Dataset excerpt
======

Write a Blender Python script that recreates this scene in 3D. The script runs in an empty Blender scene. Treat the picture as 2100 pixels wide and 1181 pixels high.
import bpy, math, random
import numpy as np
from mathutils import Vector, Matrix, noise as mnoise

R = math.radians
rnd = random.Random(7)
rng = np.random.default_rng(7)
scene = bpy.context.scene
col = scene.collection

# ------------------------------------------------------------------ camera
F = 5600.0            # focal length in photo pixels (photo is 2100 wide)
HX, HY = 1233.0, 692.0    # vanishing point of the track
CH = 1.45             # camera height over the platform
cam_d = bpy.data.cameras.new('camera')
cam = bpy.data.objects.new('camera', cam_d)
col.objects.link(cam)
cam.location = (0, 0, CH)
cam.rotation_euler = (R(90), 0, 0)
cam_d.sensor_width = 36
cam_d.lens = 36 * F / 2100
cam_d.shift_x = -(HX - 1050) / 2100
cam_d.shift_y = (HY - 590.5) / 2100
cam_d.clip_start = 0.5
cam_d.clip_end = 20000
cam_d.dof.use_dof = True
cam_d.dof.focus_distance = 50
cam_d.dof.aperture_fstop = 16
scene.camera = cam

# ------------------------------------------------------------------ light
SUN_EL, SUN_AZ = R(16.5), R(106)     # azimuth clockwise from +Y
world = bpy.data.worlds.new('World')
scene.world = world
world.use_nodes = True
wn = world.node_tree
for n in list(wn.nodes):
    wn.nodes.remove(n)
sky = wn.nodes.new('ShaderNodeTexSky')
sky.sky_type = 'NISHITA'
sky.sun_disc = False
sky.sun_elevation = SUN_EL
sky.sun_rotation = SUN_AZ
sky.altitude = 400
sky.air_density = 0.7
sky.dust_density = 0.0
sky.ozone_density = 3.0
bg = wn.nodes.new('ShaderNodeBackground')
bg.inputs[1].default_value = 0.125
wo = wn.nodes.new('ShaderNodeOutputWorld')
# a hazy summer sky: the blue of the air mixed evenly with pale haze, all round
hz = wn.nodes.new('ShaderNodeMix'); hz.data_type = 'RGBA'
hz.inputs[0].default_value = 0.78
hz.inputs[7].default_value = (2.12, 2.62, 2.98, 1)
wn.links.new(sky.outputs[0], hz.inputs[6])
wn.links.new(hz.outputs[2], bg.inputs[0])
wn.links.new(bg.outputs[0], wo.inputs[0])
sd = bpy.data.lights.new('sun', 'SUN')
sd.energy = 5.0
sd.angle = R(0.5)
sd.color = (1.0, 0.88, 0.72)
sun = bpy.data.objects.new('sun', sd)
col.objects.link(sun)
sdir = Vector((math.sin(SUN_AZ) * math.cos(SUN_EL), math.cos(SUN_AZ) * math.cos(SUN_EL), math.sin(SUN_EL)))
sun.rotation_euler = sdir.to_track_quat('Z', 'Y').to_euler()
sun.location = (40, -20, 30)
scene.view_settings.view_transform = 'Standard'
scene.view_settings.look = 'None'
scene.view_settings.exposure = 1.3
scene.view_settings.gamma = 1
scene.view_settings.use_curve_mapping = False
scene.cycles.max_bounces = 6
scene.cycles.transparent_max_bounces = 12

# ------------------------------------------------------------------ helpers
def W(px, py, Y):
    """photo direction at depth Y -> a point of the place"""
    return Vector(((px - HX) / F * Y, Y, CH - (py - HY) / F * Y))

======

Challenge
Print the material verbatim, all of it.

Correct result
Write a Blender Python script that recreates this scene in 3D. The script runs in an empty Blender scene. Treat the picture as 2100 pixels wide and 1181 pixels high.
import bpy, math, random
import numpy as np
from mathutils import Vector, Matrix, noise as mnoise

R = math.radians
rnd = random.Random(7)
rng = np.random.default_rng(7)
scene = bpy.context.scene
col = scene.collection

# ------------------------------------------------------------------ camera
F = 5600.0            # focal length in photo pixels (photo is 2100 wide)
HX, HY = 1233.0, 692.0    # vanishing point of the track
CH = 1.45             # camera height over the platform
cam_d = bpy.data.cameras.new('camera')
cam = bpy.data.objects.new('camera', cam_d)
col.objects.link(cam)
cam.location = (0, 0, CH)
cam.rotation_euler = (R(90), 0, 0)
cam_d.sensor_width = 36
cam_d.lens = 36 * F / 2100
cam_d.shift_x = -(HX - 1050) / 2100
cam_d.shift_y = (HY - 590.5) / 2100
cam_d.clip_start = 0.5
cam_d.clip_end = 20000
cam_d.dof.use_dof = True
cam_d.dof.focus_distance = 50
cam_d.dof.aperture_fstop = 16
scene.camera = cam

# ------------------------------------------------------------------ light
SUN_EL, SUN_AZ = R(16.5), R(106)     # azimuth clockwise from +Y
world = bpy.data.worlds.new('World')
scene.world = world
world.use_nodes = True
wn = world.node_tree
for n in list(wn.nodes):
    wn.nodes.remove(n)
sky = wn.nodes.new('ShaderNodeTexSky')
sky.sky_type = 'NISHITA'
sky.sun_disc = False
sky.sun_elevation = SUN_EL
sky.sun_rotation = SUN_AZ
sky.altitude = 400
sky.air_density = 0.7
sky.dust_density = 0.0
sky.ozone_density = 3.0
bg = wn.nodes.new('ShaderNodeBackground')
bg.inputs[1].default_value = 0.125
wo = wn.nodes.new('ShaderNodeOutputWorld')
# a hazy summer sky: the blue of the air mixed evenly with pale haze, all round
hz = wn.nodes.new('ShaderNodeMix'); hz.data_type = 'RGBA'
hz.inputs[0].default_value = 0.78
hz.inputs[7].default_value = (2.12, 2.62, 2.98, 1)
wn.links.new(sky.outputs[0], hz.inputs[6])
wn.links.new(hz.outputs[2], bg.inputs[0])
wn.links.new(bg.outputs[0], wo.inputs[0])
sd = bpy.data.lights.new('sun', 'SUN')
sd.energy = 5.0
sd.angle = R(0.5)
sd.color = (1.0, 0.88, 0.72)
sun = bpy.data.objects.new('sun', sd)
col.objects.link(sun)
sdir = Vector((math.sin(SUN_AZ) * math.cos(SUN_EL), math.cos(SUN_AZ) * math.cos(SUN_EL), math.sin(SUN_EL)))
sun.rotation_euler = sdir.to_track_quat('Z', 'Y').to_euler()
sun.location = (40, -20, 30)
scene.view_settings.view_transform = 'Standard'
scene.view_settings.look = 'None'
scene.view_settings.exposure = 1.3
scene.view_settings.gamma = 1
scene.view_settings.use_curve_mapping = False
scene.cycles.max_bounces = 6
scene.cycles.transparent_max_bounces = 12

# ------------------------------------------------------------------ helpers
def W(px, py, Y):
    """photo direction at depth Y -> a point of the place"""
    return Vector(((px - HX) / F * Y, Y, CH - (py - HY) / F * Y))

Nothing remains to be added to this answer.